An Argument for Atheism – Part 2

In Chapter 2 of The God Delusion, Dawkins gives an argument for atheism. Here is my reconstruction of this argument (see “An Argument for Atheism”, posted 7/17/08):


1. Any creative intelligence, of sufficient complexity to design anything, comes into existence only as the end product of an extended process of gradual evolution.
Therefore
2. Any creative intelligence, of sufficient complexity to design anything, necessarily arrives late in the history of the universe.
Therefore
3. No creative intelligence is responsible for designing the universe.
Therefore
4. The God Hypothesis is false.
Therefore
5. God does not exist.
Therefore
6. Atheism is true.

Premise (1) is a controversial claim, so the argument, as it stands, begs the question. However, Dawkins is aware that (1) is controversial, and he argues in support of this premise elsewhere in The God Delusion. So, Dawkins is not guilty of the fallacy of begging the question (unless his arguments for (1) are in turn based on unsupported controversial assumptions). This is just a summary of his reasoning, not the entire argument.

I will not evaluate the truth of this premise now; my focus will be primarily on clarifying the key terms and the logic of the argument.

Although (1) is relevant to (2), it is not clear that premise (2) follows from (1). As it stands, the inference of (2) from (1) appears to be a non sequitur. If the process of evolution of a creative intelligence started prior to the beginning of the universe, then there could have been a creative intelligence (capable of designing something) in existence early in the history of the universe, and even prior to the beginning of the universe.

One way of getting around this objection is to supply a missing assumption to the argument in order to make the inference from (1) to (2) work:

A. The process of the evolution of a creative intelligence cannot have started until after the universe began to exist.
Other assumptions might also be used to fill the logical gap between (1) and (2), but this one seems to me to be the most likely to be operative here. The combination of (1) and (A) appears to logically support or imply (2).
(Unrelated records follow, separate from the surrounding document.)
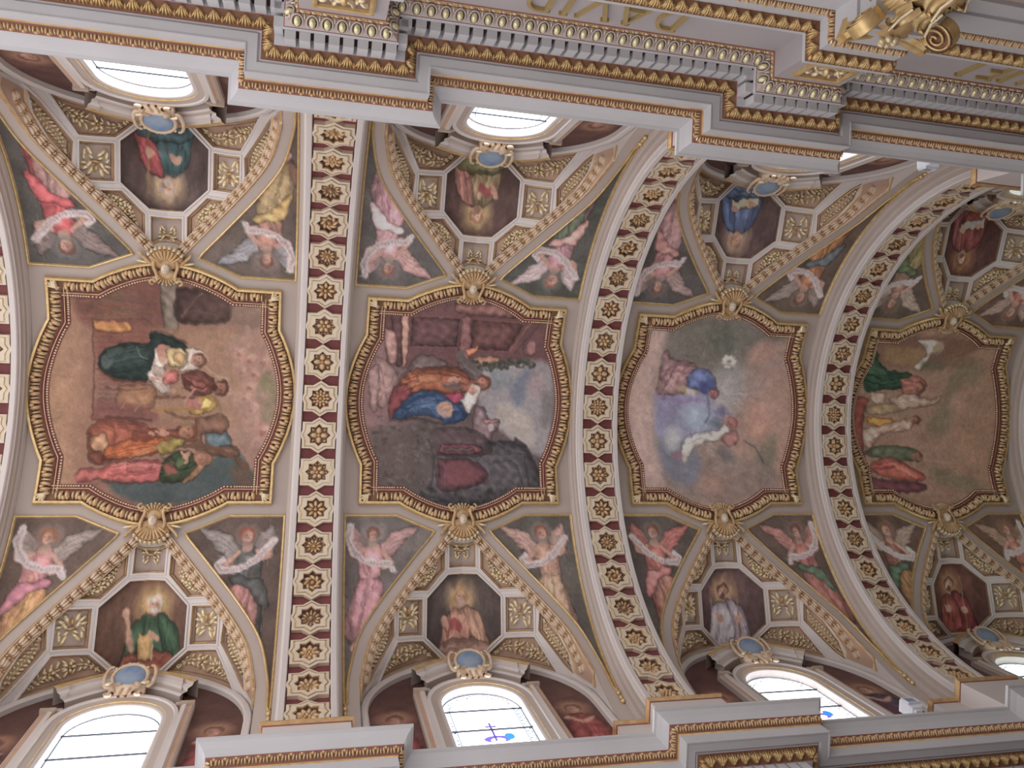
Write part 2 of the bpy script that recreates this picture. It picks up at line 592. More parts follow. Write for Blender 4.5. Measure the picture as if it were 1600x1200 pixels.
# ================================================================== large ceiling paintings: frames
PA, PV = 2.275, 2.36
def arc3(p, q, mid, n):
    """circular-ish bulge from p to q through mid"""
    p, q, mid = map(np.array, (p, q, mid)); out = []
    for t in np.linspace(0, 1, n, endpoint=False):
        b = (p + q) / 2
        out.append(p + (q - p) * t + (mid - b) * math.sin(math.pi * t) ** .9)
    return out
def panel_outline():
    P = []
    c = [(-PA, -PV), (PA, -PV), (PA, PV), (-PA, PV)]
    nu, nv, bu, bv = 1.40, 1.48, 2.66, 2.84
    P += [(-PA, -PV)] + list(map(tuple, arc3((-nu, -PV), (nu, -PV), (0, -bv), 24)))
    P += [(nu, -PV), (PA, -PV)] + list(map(tuple, arc3((PA, -nv), (PA, nv), (bu, 0), 24)))
    P += [(PA, nv), (PA, PV)] + list(map(tuple, arc3((nu, PV), (-nu, PV), (0, bv), 24)))
    P += [(-nu, PV), (-PA, PV)] + list(map(tuple, arc3((-PA, nv), (-PA, -nv), (-bu, 0), 24)))
    P += [(-PA, -nv)]
    return np.array(P)
OUT = panel_outline()       # runs so that "left" is inside
fm = M()
prof = [(0, -.02), (0, .10), (.012, .115), (.055, .115), (.065, .06), (.085, .055), (.15, .065), (.22, .06), (.275, .045), (.285, .04), (.315, .045), (.32, .06), (.335, .06), (.34, .03), (.42, .02)]
fmats = ['gold', 'gold', 'gold', 'gold', 'umber', 'umber', 'umber', 'umber', 'maroon', 'maroon', 'rosegold', 'rosegold', 'maroon', 'maroon']
sweep(fm, OUT, prof, vault, True, fmats, .12)
frame_node = Node('frame', fm)
bm_ = M().mat('palegold'); bm_.smooth = True
for q in resample(offset_line(resample(OUT, .1, True), .385, True), .088, True):
    p, ex, ey, n = tangent(vault, q[0], q[1], .02)
    bm_.blob(p, ex * .026, ey * .026, n * .03, 5, 2, True)
bead_node = Node('bead_row', bm_, kind='stuff')
def frame_leaf():
    m = M().mat('rosegold'); m.smooth = True
    fr = (np.zeros(3), *np.eye(3))
    leafblob(m, fr, -.056, .0, .105, .052, 1.75, .09); leafblob(m, fr, .056, .0, .105, .052, 1.39, .09)
    leafblob(m, fr, 0, .05, .06, .045, math.pi / 2, .10)
    m.mat('palegold'); leafblob(m, fr, .14, .0, .10, .02, math.pi / 2, .09, 5, 2)
    m.mat('dark'); leafblob(m, fr, 0, -.045, .028, .02, 0, .088, 5, 2); leafblob(m, fr, 0, -.02, .035, .011, math.pi / 2, .092, 5, 2)
    return m
fl_mesh = frame_leaf().mesh('frame_leaf')
FL = resample(offset_line(resample(OUT, .1, True), .175, True), .03, True)
seg = np.linalg.norm(np.diff(np.vstack([FL, FL[:1]]), axis=0), axis=1); cum = np.concatenate([[0], np.cumsum(seg)])
NLEAF = int(cum[-1] / .285)
FLPOS = []
for i in range(NLEAF):
    d = (i + .5) * cum[-1] / NLEAF
    j = int(np.searchsorted(cum, d) - 1); a, b2 = FL[j], FL[(j + 1) % len(FL)]
    t = b2 - a
    FLPOS.append((*((a + b2) / 2), math.atan2(t[1], t[0])))
def cornerleaf():
    m = M().mat('palegold'); m.smooth = True
    fr = (np.zeros(3), *np.eye(3))
    for a in (-.6, -.2, .2, .6): leafblob(m, fr, .06 * math.cos(a), .06 * math.sin(a), .15, .035, a, .08)
    return m
cl_mesh = cornerleaf().mesh('corner_leaf')

# shell with mask at the head and foot of each painting
def shell_nodes():
    fr = (np.zeros(3), *np.eye(3))
    sh = M(); sh.smooth = True
    sh.mat('shellstone'); sh.blob((0, .20, 0), (.33, 0, 0), (0, .26, 0), (0, 0, .075), 14, 4, True)
    for i in range(9):
        a = math.pi / 2 + (i - 4) * .24
        sh.mat('shellstone'); leafblob(sh, fr, .30 * math.cos(a) * .82, .06 + .24 * math.sin(a), .20, .042, a, .13)
        sh.mat('palegold'); leafblob(sh, fr, .46 * math.cos(a) * .82, .06 + .385 * math.sin(a), .05, .042, a, .11)
        sh.mat('dark'); leafblob(sh, fr, .435 * math.cos(a) * .82, .06 + .355 * math.sin(a), .022, .020, a, .128, 5, 2)
    cr = M(); cr.smooth = True
    cr.mat('shellstone'); cr.blob((0, -.2, 0), (.2, 0, 0), (0, .17, 0), (0, 0, .05), 14, 4, True)
    for i in range(9):
        a = -math.pi / 2 + (i - 4) * .30
        cr.mat('shellstone'); leafblob(cr, fr, .19 * math.cos(a), -.15 + .15 * math.sin(a), .10, .028, a, .10)
        cr.mat('palegold'); leafblob(cr, fr, .26 * math.cos(a), -.15 + .22 * math.sin(a), .035, .028, a, .08)
    fc = M().mat('face'); fc.smooth = True
    fc.blob((0, 0, .10), (.088, 0, 0), (0, .115, 0), (0, 0, .10), 10, 6)
    fc.blob((0, .01, .195), (.014, 0, 0), (0, .03, 0), (0, 0, .02), 6, 3)
    fc.mat('recess')
    for s in (-1, 1): fc.blob((s * .034, -.018, .185), (.014, 0, 0), (0, .008, 0), (0, 0, .008), 6, 2)
    fc.blob((0, .055, .185), (.02, 0, 0), (0, .006, 0), (0, 0, .006), 6, 2)
    out = [Node('scallop_shell', sh), Node('shell_crest', cr), Node('mask', fc)]
    for s in (-1, 1):
        sc = M().mat('shellstone'); sc.smooth = True
        pts = [(s * (.20 + .03 * math.sin(t * 2)), .20 - .50 * t / 3, .07) for t in np.linspace(0, 3, 8)]
        sc.tube(pts, .04, 6, .03)
        sc.tube([(s * (.26 - .05 * math.cos(a)), -.30 + .05 * math.sin(a), .09) for a in np.linspace(0, 5, 9)], .035, 6, .02)
        for i in range(4): leafblob(sc, fr, s * (.30 + .05 * i), .10 + .05 * i, .11, .035, (math.pi if s < 0 else 0) + s * (.35 + .2 * i), .07)
        sc.mat('palegold'); leafblob(sc, fr, s * .43, .10, .14, .03, s * .15, .05)
        out.append(Node('scroll', sc))
    return out
shell_kids = shell_nodes()

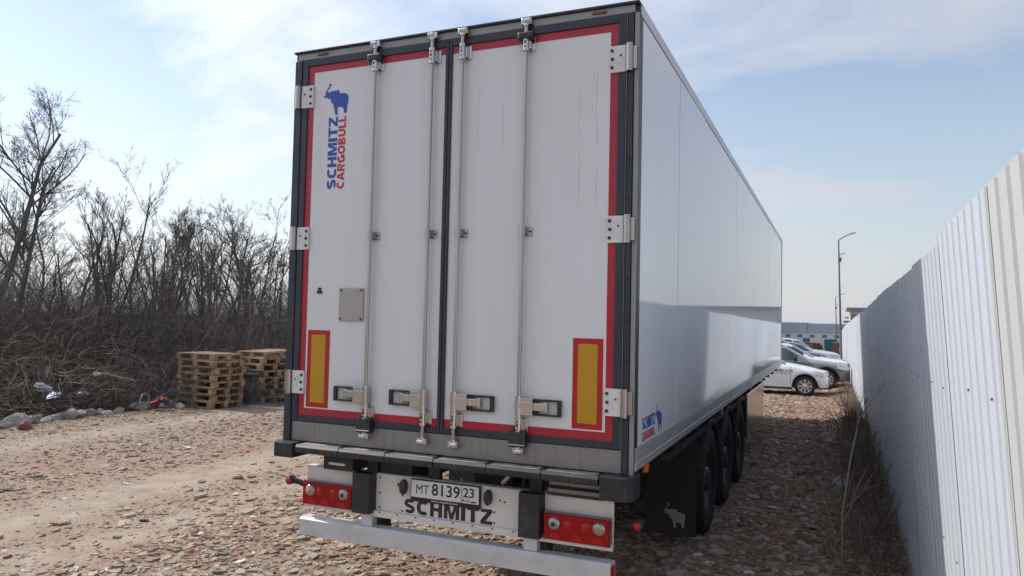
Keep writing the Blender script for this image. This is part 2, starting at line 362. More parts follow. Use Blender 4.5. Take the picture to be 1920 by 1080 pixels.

If the evolutionary process started some time after the universe began to exist, and if the evolutionary process took a long time (“an extended process of gradual evolution”), then the end product of that process (“a creative intelligence” capable of designing something), could not appear until long after the universe began to exist (“arrives late in the history of the universe”).

The inference of (2) from (1) is still not entirely solid, even with the addition of assumption (A) to the argument. Some key concepts are vague, specifically: “extended process of gradual evolution” and “late in the history of the universe”. If an “extended process of gradual evolution” could take place in a few million years, and if “late in the history of the universe” means billions of years after the beginning of the universe, then the inference is invalid. So, some clarification in terms of quantity is needed for (1) and (2).

It took billions of years for humans to arrive on the scene (after the Big Bang), so one might conclude that any creative intelligence would take billions of years to evolve. But this general conclusion is shaky, since it is based on just one example. It would be much safer to conclude that it would take at least millions of years for a creative intelligence to evolve. Let’s increase the probability of the generalization a bit more by drawing the line at one million years:

1a. Any creative intelligence, of sufficient complexity to design anything, comes into existence only as the end product of at least one million years of gradual evolution.
A. The process of the evolution of a creative intelligence cannot have started until after the universe began to exist.
Therefore
2a. Any creative intelligence, of sufficient complexity to design anything, necessarily arrives no earlier than at least one million years after the universe began to exist.

One way to ensure that (A) is true is by defining “the universe” so that it includes everything that has ever existed. On this definition, there could not be any process of evolution going on prior to the beginning of the universe, because any process of evolution requires something to exist; there must be something that is evolving at any given point in the process. On this definition of “the universe”, assumption (A) becomes a self-evident truth.